Four games is certainly a small sample size, but what was hopefully an aberation is starting to look more and more like a pattern.
Questionable player combinations, questionable play calls and questionable decision-making and execution within said plays. These Cleveland Browns are a young team with a first-year head coach, but also one that plays within an excuse-free environment that stresses the need to learn from mistakes and make progress week-to-week. The team opted to come into the office last Monday to ensure optimal preparation, the result could not have been a bigger arch-enemy of such.
In a setting where the only consistency is inconsistency, the Browns coaching staff and players alike will have two weeks to iron out the wrinkles and prepare for an up-and-coming Oakland Raiders team. Sure, they may use the first two or three days to look back on the big plays and blown opportunities which may have forced this game into the out-of-reach realm it entered all too early in the contest, but the team will have no choice but to put this game behind them and focus on the task at hand.

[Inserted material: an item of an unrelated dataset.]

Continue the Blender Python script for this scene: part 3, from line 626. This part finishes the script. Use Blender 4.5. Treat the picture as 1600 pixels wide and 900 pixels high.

The coaching staff will have to fire up the film, scrub every inch of every play and make the necessary tweaks; the players will have to ice the soreness, patch up the wounded pride and sleep off the frustration. The big question which will remain to be answered: Can they? A winning culture is not exactly something that has permeated Berea since 1999. Moore would answer the question with honest uncertainty; Hillis, however, is a bit more optimistic.
"We got to," Hillis said postgame. "There's no ifs or buts, we got to do this if we want to win ballgames so we have to take it upon ourselves to get it done and that's what we're going to do."